With that your solution in mind, I would argue that the difference is a matter of semantics. The statement of questions separate the population into 2 groups in statement 2. There is no clear indications that a driver is to only drive in Rural environment or Urban environment. So, I can argue that a driver is expected to drive 20% Rural, and 80% urban.

If the question has a third statement that says "a driver drives only in Rural condition or Urban condition", then I don't think there can be a dispute that .19 is the right answer.

I do not agree. I'm not sure that it matters whether or not individual drivers could fall into different categories. All we care about is the probabilities of each category, and they give you enough information for that.

Business and Pleasure is 50/50 split - given. The use of the weighted means gives you the split for Rural and Urban -
p(1.0) + (1-p)(2.0) = 1.8

It doesn't matter what mixture makes this true. Only that it is true, and it is since it is given.

I know SOA often gives more infomation than necessary to solve a problem.

If the population is only divide into two groups - Business and Pleasure. We still need to know that Rural and Urban separation is independent. Otherwise you can't really use the more finely defined groups.

Had they not give the Rural/Urban infomation, there is a clear way to solve the question. And I would think without knowing the independence of Rural vs. Urban, the same solution applies.


<font size=-1>[ This Message was edited by: FoxtrotFool on 2001-11-09 11:13 ]</font>

From Abe Weishauss FYI:
I looked at 23. They should have made it more clear that urban and rural
drivers are 2 separate categories. You're expected to treat this as a 4
category example, and to ignore the expected variances (which confuse you);
you
must calculate the expectation of the process variance based on the 4
processes.

Thanks Mary.

Thanks Cloude again for the correct way of solving Q23.

I guess we have some authority to state that it is not a clear question, so I'll stop. :smile:

There was a similar problem to this urban/rural problem on a previous exam. It dealt with driving a car into a wall or into a lake with a few crash test dummies in them. This was pretty much the same idea (I think it was Bayesian analysis, not BC), you really have 4 groups. They tell you that half are business and half are pleasure, you only need to find the proportion of rural/urban to get the rest of the relevant information. The weighted averages give you this info. Why else would they give all the information about rural/urban?

The reason that I would have prefered to have a little more infomation is because without stating Rural and Urban is independent, you can't do Buhlmann in 4 groups. (You can specify by either stating the conditional probability of Rural and Urban is independent, or by saying that Rural and Urban drivers are disjoint)

The crash dummy's question stated pretty clearly that it's a four group problem.

Oh, I'll answer a question with a question...(you asked why would they provide rural/urban split if the infomation is not necessary...) Why would they provide the total claim variance if the infomation is not necessary?
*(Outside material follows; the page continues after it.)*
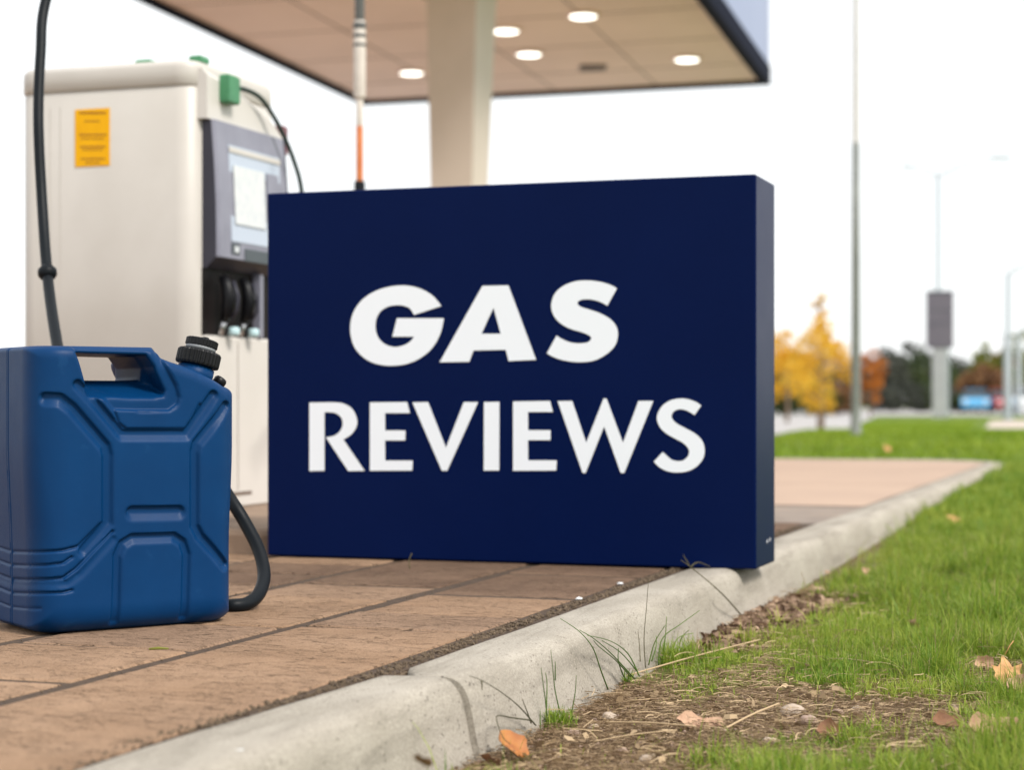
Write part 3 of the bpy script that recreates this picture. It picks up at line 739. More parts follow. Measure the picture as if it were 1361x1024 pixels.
grooves = [   # polyline, half width, depth
 (SZ([(60,530),(80,531),(96,543),(140,594),(143,606),(143,696),(134,708),(112,733)]), .0095, .0052),
 (SZ([(302,540),(294,551),(262,590),(259,602),(259,700),(266,714),(300,752)]), .0085, .0050),
 (SZ([(104,512),(130,540),(162,578),(248,578),(284,526)]), .0085, .0050),
 (SZ([(154,826),(156,740),(163,724),(176,716),(231,714),(243,722),(248,738),(246,820)]), .0075, .0046),
 (SZ([(176,682),(238,681)]), .0105, .0050),
 (SZ([(8,734),(60,734),(84,732),(104,727),(134,697)]), .0024, .0030),
 (SZ([(8,752),(60,752),(84,749),(96,741)]), .0024, .0028),
 (SZ([(8,771),(60,771),(84,769),(101,757),(150,707)]), .0028, .0036),
 (SZ([(8,776),(60,777),(90,777),(108,764),(150,718)]), .006, .0018),
 (SZ([(8,789),(60,789),(85,788),(96,785)]), .0024, .0030),
 (SZ([(8,808),(52,810)]), .002, .0018),
 (SZ([(134,745),(133,775),(132,822)]), .0014, -.0010),
 (UZ([(183,548),(226,547),(236,541),(240,530),(236,512),(216,474)]), .0013, .0016),
 (UZ([(176,535),(183,548)]), .0013, .0014),
 (UZ([(100,462),(123,510),(152,546),(158,563),(168,571),(246,571),(253,563),(266,538)]), .0022, .0026),
]
recess = UZ([(86,440),(99,462),(123,510),(152,546),(183,547),(226,547),(238,538),(240,528),(236,512),(214,470),(206,440)])
tunF = UZ([(104,470.5),(197,473),(207,488),(222,520),(220,528),(210,532),(176,532),(148,520),(120,507)])
tunB = UZ([(104,470.5),(197,473),(207,488),(209,532),(120,532)])
outline = UZ([(24,459)])[0:1]
zt = JH
pr = [can_uz(216,476), can_uz(232,481), can_uz(262,491), can_uz(304,513)]
outline = [(0,0),(JW,0),(JW,pr[3][1]-.004)]+[pr[3],pr[2],pr[1]]+[(pr[0][0]+.004,pr[0][1]),(pr[0][0]-.010,zt),(0,zt)]
zfl = can_uz(170,531)[1]
def can_f(u, v, z):
    qx = np.abs(u-JW/2)-JW/2+JR; qy = np.abs(v-JT/2)-JT/2+JR
    dplan = np.hypot(np.maximum(qx,0), np.maximum(qy,0))+np.minimum(np.maximum(qx,qy),0)-JR
    dprof = poly_sd(u, z, outline)
    near = np.abs(dplan) < .02
    disp = np.zeros(u.shape); ui, vi, zi = u[near], v[near], z[near]; s = uv_to_s(ui, vi); dd = np.zeros(s.shape)
    for poly, hw, dep in grooves:
        q, up = seg_dn(s, zi, poly); lo = np.clip(.5-.5*up, 0, 1) if hw > .004 else .5; g = 1-np.clip((q-hw*(.82-.72*lo))/(hw*(.26+1.04*lo)), 0, 1); g = g*g*(3-2*g)*(1-lo)+g*lo; dd = np.maximum(dd, dep*1.3*g) if dep > 0 else dd+dep*g
    rc = poly_sd(ui, zi, recess); dd = np.maximum(dd, .0065*(1-sstep(-.0035, .001, rc)))
    # mould seam round the narrow sides
    sm = np.abs(vi-JT/2); onside = (ui < JR*.5) | (ui > JW-JR*.5)
    dd = dd+np.where(onside, .0022*(1-sstep(.0008, .0026, np.abs(sm-.0035)))-.0012*(1-sstep(.003,.0045, sm)), 0)
    disp[near] = dd*(1-sstep(JW-.022, JW-.008, ui))
    d0_ = dplan+disp
    k = .045-.024*sstep(.12, .3, z)
    d = smax(d0_, dprof, k)
    fl = zfl+.40*np.clip(v, 0, .075)-z
    tf = smax(smax(poly_sd(u, z, tunF), v-.06, .02), fl, .006); tb = smax(poly_sd(u, z, tunB), fl, .006)
    tun = smin(tf, tb, .006)
    d = smax(d, -smax(poly_sd(u, z, recess), .165-v, .01), .012)
    d = smax(d, -tun, .006)
    return d
h = .0024
ax_ = [np.arange(-.012, JW+.014, h), np.arange(-.012, JT+.014, h), np.arange(-.012, JH+.014, h)]
U3, V3, Z3 = np.meshgrid(*ax_, indexing='ij'); FF = can_f(U3, V3, Z3)
def surface_nets(f, ax):
    ins = f < 0; nx, ny, nz = f.shape
    org = np.array([a[0] for a in ax]); hh = ax[0][1]-ax[0][0]
    acc = np.zeros((nx-1, ny-1, nz-1, 3)); cnt = np.zeros((nx-1, ny-1, nz-1))
    for axi in range(3):
        o1, o2 = [i for i in range(3) if i != axi]
        for a in (0,1):
            for b_ in (0,1):
                s0 = [slice(0,-1)]*3; s1 = [slice(0,-1)]*3
                s0[o1] = slice(a, (None if a else -1)); s1[o1] = s0[o1]; s0[o2] = slice(b_, (None if b_ else -1)); s1[o2] = s0[o2]
                s1[axi] = slice(1, None)
                f0, f1 = f[tuple(s0)], f[tuple(s1)]; c = (f0 < 0) != (f1 < 0)
                t = np.where(c, f0/np.where(c, f0-f1, 1), 0)
                acc[..., axi] += np.where(c, t, 0); acc[..., o1] += np.where(c, a, 0); acc[..., o2] += np.where(c, b_, 0); cnt += c
    act = cnt > 0; ids = -np.ones(act.shape, int); ids[act] = np.arange(act.sum())
    cell = np.argwhere(act); V = org+(cell+acc[act]/cnt[act][:, None])*hh
    faces = []
    for axi in range(3):
        o1, o2 = [(1,2),(2,0),(0,1)][axi]
        sl0 = [slice(1,-1)]*3; sl1 = [slice(1,-1)]*3; sl0[axi] = slice(0,-1); sl1[axi] = slice(1,None)
        a0, a1 = ins[tuple(sl0)], ins[tuple(sl1)]; e = np.argwhere(a0 != a1); e2 = e.copy()
        for i in (o1, o2): e2[:, i] += 1
        fl = a0[tuple(e.T)]
        def g(d1, d2):
            c = e2.copy(); c[:, o1] += d1; c[:, o2] += d2; return ids[tuple(c.T)]
        q = np.stack([g(-1,-1), g(0,-1), g(0,0), g(-1,0)], -1); q[~fl] = q[~fl][:, ::-1]; faces.append(q)
    return V, np.concatenate(faces)
V, Q = surface_nets(FF, ax_)
for _ in range(2):        # settle vertices on the surface
    e = .0004; f0 = can_f(*V.T)
    g = np.stack([can_f(V[:,0]+e, V[:,1], V[:,2])-f0, can_f(V[:,0], V[:,1]+e, V[:,2])-f0, can_f(V[:,0], V[:,1], V[:,2]+e)-f0], -1)/e
    gl = np.maximum((g*g).sum(-1), .25); V = V-np.clip(f0/gl, -.001, .001)[:, None]*g
can = thing('jerrycan', 'blue plastic jerrycan with black screw cap standing on the pavers', 'jerrycan', (JX, JY, 0), TH)
cen = V[Q].mean(1); u0, u1 = can_uz(112,470)[0], can_uz(192,470)[0]; ztun = can_uz(150,471.5)[1]
hm_ = (cen[:,0] > u0) & (cen[:,0] < u1) & (cen[:,2] > ztun-.012)
for nm, msk in (('body', ~hm_), ('handle', hm_)):
    q = Q[msk]; used, inv = np.unique(q, return_inverse=True); npmesh(nm, V[used], inv.reshape(q.shape), M['can'], can, smooth=True)
# cap, tilted
cu_, cv_ = .299, .056; tilt = math.radians(14)
xf = Matrix.Translation((cu_+.002, cv_, .4205)) @ Matrix.Rotation(tilt, 4, 'Y')
def ribbed(r, n=96, a=.0010, k=24):
    return [(r+a*(1 if (i*k//n*2+0) % 2 == 0 else -1)*(1 if (i % (n//k)) < (n//k)//2 else -1))*1.0 for i in range(n)]
nk = MB(); nk.lathe([(.030,-.028),(.030,-.004),(.026,-.003),(.026,.004)], 40); nk.build('neck', M['can'], can, xf=xf)
cp = MB(); n = 120
def cring(r, z, rib=0): return [((r+rib*(1 if (i//2) % 2 else 0))*math.cos(2*PI*i/n), (r+rib*(1 if (i//2) % 2 else 0))*math.sin(2*PI*i/n), z) for i in range(n)]
cp.loft([cring(.030,-.001), cring(.034,0,.001), cring(.0345,.003,.0016), cring(.0345,.021,.0016), cring(.033,.024,.0008), cring(.029,.0255)], smooth=False)
cap = cp.build('cap', M['black_plastic'], can, xf=xf)
t = MB(); t.lathe([(.0245,.0258),(.0252,.030),(.0245,.0312)], 48); t.build('seal_ring', M['grey_ring'], cap, xf=xf)
t = MB(); t.loft([cring(.0245,.0312), cring(.0258,.0325,.0009), cring(.0258,.0425,.0009), cring(.0245,.044), cring(.019,.0445), cring(.018,.0425)]); t.build('stopper', M['black_plastic'], cap, xf=xf)
t = MB(); t.box(-.004,.004,-.015,.015,.0428,.0475,.001); t.build('grip_bar', M['black_plastic'], cap, xf=xf)
# small vent plug at the shoulder
t = MB(); t.lathe([(.011,-.006),(.011,.005),(.009,.008),(.003,.0085)], 24)
t.build('vent_plug', M['black_plastic'], can, xf=Matrix.Translation((JW-.014, .070, .393)) @ Matrix.Rotation(math.radians(38), 4, 'Y'))

# ================================================================ FUEL HOSE + MAST
hp = [W(262,803,3.42), W(285,806,3.27), W(305,806,3.225), W(328,803,3.24), W(344,790,3.28), W(351,765,3.33), W(344,732,3.37), W(326,696,3.40), W(306,664,3.42), W(262,600,3.5), W(190,560,3.6), W(118,530,3.7), W(84,485,3.8), W(73,440,3.9), W(63,365,4.05), W(56,270,4.15), W(51,160,4.2), W(54,70,4.25), W(61,0,4.3)]
mx, my = W(478,100,7)[:2]
x0, y0, z0 = hp[-1]
hp += [(x0+.05, y0+.08, z0+.22), (x0+.16, y0+.55, z0+.62), (mx-.24, my-.9, 2.62), (mx-.06, my-.12, 2.72)]
hose = thing('fuel_hose', 'thick black rubber hose hanging down past the pump and curling behind the jerrycan', 'hose', (hp[2][0], hp[2][1], 0))
b = MB(); b.tube(spline(hp, 12), .0118, 16); hb = b.build('hose', M['rubber'], hose, world=True)
cpos = Vector(W(63,363,4.05)); dr = (Vector(W(56,270,4.15))-cpos).normalized()
b = MB(); b.tube([cpos-dr*.014, cpos-dr*.010, cpos-dr*.004, cpos+dr*.006, cpos+dr*.010, cpos+dr*.018], [.0125,.017,.0205,.0205,.016,.0125], 20); b.build('collar', M['rubber'], hose, world=True)
b = MB(); e0 = Vector(hp[0]); b.tube([e0, e0+Vector((-.05,.03,.004)), e0+Vector((-.10,.05,.008)), e0+Vector((-.2,.06,.012))], [.0135,.016,.014,.009], 12); b.build('coupling', M['steel'], hose, world=True)

mast = thing('hose_mast', 'thin white and orange pipe mast rising behind the sign in front of the canopy', 'mast', (mx, my, .06))
def zz(py): return CZ+(HY-py)/F*7
def cyl(name, m, r, z0, z1, parent=mast, n=18, c=(mx, my)):
    b = MB(); b.lathe([(r*.96,z0),(r,z0+.003),(r,z1-.003),(r*.96,z1)], n, (c[0],c[1],0)); return b.build(name, m, parent, world=True)
cyl('base_fitting', M['rubber'], .021, .06, zz(241)); cyl('orange_section', M['orange_pipe'], .0135, zz(241), zz(168))
cyl('lower_pipe', M['white_pipe'], .0135, zz(168), zz(128)); cyl('sleeve', M['white_pipe'], .0225, zz(130), zz(28))
for a_, b_ in ((62,58),(50,45),(39,30)): cyl('collar', M['greypipe'], .0242, zz(a_), zz(b_))
cyl('upper_pole', M['greypipe'], .0185, zz(28), 2.74)
b = MB(); b.tube([(mx,my,2.72),(mx-.06,my-.12,2.74)], .016, 10); b.build('arm', M['greypipe'], mast, world=True)

# ================================================================ PUMP ISLAND + PUMP
isl = MB(); rings = []
for ins, z in ((0,-.03),(0,.045),(.006,.055),(.018,.06)):
    rings.append([(*PD(p, d)[:2], z) for p, d in rr2(-3.7+ins, -1.967-ins, 4.0+ins, 6.9-ins, .05, 5)])
isl.loft(rings); o = isl.build('pump_island', M['island']); rebase(o, PD(-2.8,5.4,0)); tagp(o, 'low brown concrete island under the fuel pump', 'concrete island')

p0x, p0y = PD(-3.037, 4.585)[:2]
pump = thing('fuel_pump', 'cream fuel pump with amber sticker and grey display, behind the blue jerrycan', 'fuel pump', (p0x, p0y, .06), -A)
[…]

SOA exams often gives useless infomation.

Go FtF Go. I'm with you...like I said (tried to say) in an earlier post, if they're going to try and give you irrelevant info wrt solving the question, they better be sure to include all of the caveats. I'm submitting more than just a survey for this one.

By the way, with the independence stated I completely agree this is a credibility problem with 4 distinct classes (rows).